Part of a data file:
--------------------------------

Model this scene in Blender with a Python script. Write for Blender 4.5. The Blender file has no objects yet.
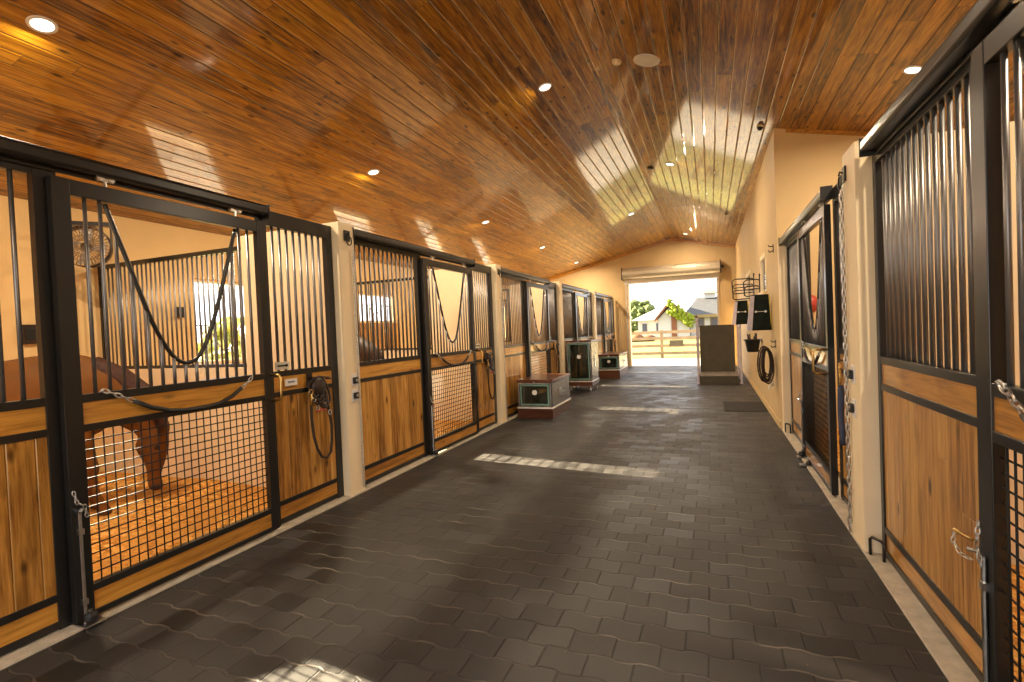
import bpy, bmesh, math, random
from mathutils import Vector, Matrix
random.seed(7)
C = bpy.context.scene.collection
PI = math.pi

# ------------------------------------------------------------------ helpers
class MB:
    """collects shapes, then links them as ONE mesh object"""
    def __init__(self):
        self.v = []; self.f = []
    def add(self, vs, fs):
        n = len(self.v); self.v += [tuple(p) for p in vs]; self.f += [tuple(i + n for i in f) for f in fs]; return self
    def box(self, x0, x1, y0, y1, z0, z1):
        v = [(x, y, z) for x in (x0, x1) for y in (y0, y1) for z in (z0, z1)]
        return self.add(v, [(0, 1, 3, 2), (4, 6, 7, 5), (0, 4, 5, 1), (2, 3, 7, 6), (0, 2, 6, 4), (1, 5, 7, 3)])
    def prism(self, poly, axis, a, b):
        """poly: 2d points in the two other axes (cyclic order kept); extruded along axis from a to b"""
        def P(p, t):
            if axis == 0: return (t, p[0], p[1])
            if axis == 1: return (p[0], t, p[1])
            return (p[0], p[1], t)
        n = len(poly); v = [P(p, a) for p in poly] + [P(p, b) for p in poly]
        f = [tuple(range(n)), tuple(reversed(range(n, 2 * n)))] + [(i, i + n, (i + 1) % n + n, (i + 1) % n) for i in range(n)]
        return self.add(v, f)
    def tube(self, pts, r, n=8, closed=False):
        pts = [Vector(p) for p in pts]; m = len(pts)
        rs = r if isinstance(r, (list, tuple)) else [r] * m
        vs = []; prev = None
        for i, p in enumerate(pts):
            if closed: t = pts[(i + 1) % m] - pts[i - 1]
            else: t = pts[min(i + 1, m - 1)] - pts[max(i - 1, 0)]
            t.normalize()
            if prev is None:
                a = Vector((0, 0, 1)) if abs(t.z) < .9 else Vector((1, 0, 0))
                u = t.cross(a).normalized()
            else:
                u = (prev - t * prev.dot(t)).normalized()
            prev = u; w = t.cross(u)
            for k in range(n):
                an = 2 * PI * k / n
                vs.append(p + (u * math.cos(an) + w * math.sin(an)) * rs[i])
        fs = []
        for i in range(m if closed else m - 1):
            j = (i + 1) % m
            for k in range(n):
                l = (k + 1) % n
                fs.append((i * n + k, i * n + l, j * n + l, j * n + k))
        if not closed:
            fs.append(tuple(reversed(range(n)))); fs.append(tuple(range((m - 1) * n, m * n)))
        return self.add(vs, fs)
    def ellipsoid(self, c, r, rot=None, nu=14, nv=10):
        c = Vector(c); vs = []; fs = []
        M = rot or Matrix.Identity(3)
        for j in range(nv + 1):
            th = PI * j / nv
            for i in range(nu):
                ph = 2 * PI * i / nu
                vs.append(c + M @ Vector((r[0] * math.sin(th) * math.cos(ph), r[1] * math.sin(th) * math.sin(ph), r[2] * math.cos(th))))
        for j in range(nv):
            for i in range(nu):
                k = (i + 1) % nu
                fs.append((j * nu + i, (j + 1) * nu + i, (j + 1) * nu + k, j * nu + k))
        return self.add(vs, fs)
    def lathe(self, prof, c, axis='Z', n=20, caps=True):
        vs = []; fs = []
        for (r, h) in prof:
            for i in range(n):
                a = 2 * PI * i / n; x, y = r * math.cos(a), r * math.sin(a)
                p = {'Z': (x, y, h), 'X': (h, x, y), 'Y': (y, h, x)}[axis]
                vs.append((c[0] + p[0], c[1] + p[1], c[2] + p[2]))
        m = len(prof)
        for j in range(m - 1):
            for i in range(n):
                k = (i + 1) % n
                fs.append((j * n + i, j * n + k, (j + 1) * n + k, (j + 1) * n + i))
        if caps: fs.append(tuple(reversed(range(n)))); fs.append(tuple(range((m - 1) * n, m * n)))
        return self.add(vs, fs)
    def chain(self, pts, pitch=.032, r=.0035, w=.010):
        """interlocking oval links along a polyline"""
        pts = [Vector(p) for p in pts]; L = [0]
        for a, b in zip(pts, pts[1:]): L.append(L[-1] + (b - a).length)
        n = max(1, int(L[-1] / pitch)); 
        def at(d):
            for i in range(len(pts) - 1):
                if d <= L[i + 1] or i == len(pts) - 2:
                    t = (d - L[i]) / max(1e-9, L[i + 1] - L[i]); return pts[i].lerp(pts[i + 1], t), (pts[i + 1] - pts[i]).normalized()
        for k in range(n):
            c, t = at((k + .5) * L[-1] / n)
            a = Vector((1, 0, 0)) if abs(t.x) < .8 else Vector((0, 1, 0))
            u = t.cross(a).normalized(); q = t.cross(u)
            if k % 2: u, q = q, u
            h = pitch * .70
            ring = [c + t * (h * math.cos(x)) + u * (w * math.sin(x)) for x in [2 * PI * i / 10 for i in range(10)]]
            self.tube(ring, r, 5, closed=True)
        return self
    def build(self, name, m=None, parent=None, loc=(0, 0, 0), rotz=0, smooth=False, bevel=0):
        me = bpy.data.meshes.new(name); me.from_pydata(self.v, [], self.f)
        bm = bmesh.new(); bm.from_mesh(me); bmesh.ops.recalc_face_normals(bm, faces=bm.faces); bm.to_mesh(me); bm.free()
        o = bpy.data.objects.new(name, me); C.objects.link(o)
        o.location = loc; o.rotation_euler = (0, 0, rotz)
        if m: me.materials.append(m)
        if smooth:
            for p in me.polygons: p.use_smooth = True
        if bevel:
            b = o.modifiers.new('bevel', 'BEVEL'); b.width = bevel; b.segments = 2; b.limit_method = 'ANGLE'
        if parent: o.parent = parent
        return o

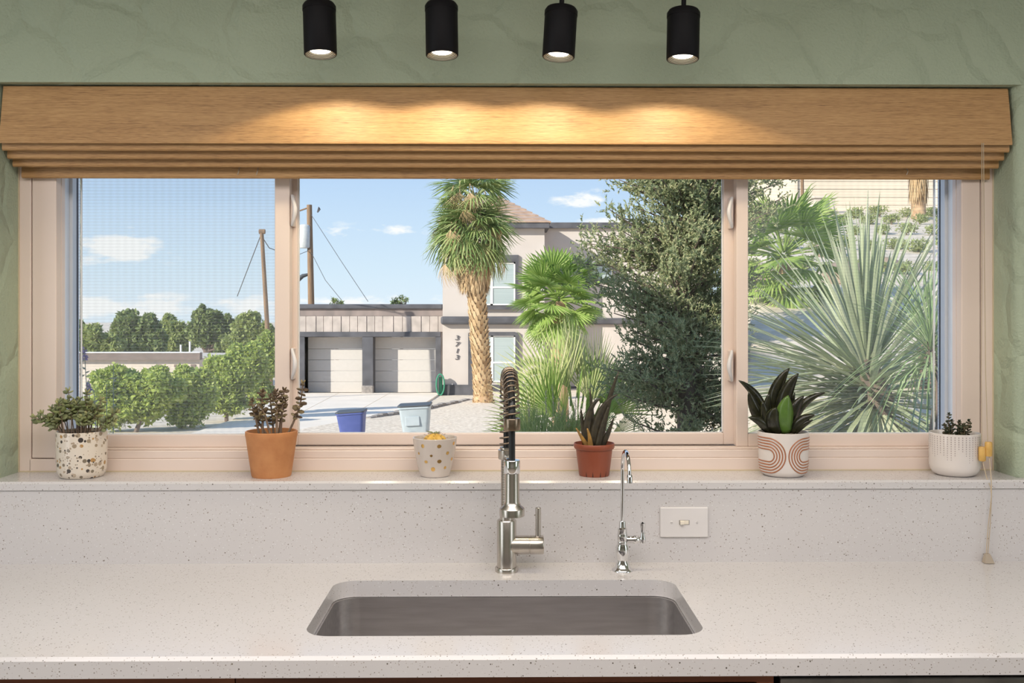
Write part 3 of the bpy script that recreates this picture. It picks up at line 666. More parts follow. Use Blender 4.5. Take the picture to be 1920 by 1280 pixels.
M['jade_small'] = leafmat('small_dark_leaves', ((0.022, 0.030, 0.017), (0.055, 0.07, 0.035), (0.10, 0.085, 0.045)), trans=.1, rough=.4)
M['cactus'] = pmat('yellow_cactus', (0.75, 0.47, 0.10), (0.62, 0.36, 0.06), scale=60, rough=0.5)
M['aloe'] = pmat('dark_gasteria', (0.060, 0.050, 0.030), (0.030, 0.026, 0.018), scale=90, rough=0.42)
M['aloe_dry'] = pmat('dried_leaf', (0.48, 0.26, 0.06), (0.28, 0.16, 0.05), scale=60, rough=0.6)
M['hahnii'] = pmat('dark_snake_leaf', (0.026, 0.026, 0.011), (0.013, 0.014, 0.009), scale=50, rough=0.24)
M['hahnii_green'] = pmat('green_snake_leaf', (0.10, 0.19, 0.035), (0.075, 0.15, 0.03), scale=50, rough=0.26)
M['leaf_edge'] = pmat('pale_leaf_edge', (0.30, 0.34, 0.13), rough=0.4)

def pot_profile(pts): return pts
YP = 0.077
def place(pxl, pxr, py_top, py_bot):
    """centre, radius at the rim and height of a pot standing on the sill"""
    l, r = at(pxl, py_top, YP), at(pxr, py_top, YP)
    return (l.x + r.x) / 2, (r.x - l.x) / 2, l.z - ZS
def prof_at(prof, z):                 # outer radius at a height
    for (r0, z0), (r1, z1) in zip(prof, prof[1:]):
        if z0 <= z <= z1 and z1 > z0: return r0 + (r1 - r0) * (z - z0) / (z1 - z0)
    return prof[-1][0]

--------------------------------

:: To do ::
From the first line above through the line containing "PI = math.pi", copy everything exactly, without the pictures.

:: Output below ::
Model this scene in Blender with a Python script. Write for Blender 4.5. The Blender file has no objects yet.
import bpy, bmesh, math, random
from mathutils import Vector, Matrix
random.seed(7)
C = bpy.context.scene.collection
PI = math.pi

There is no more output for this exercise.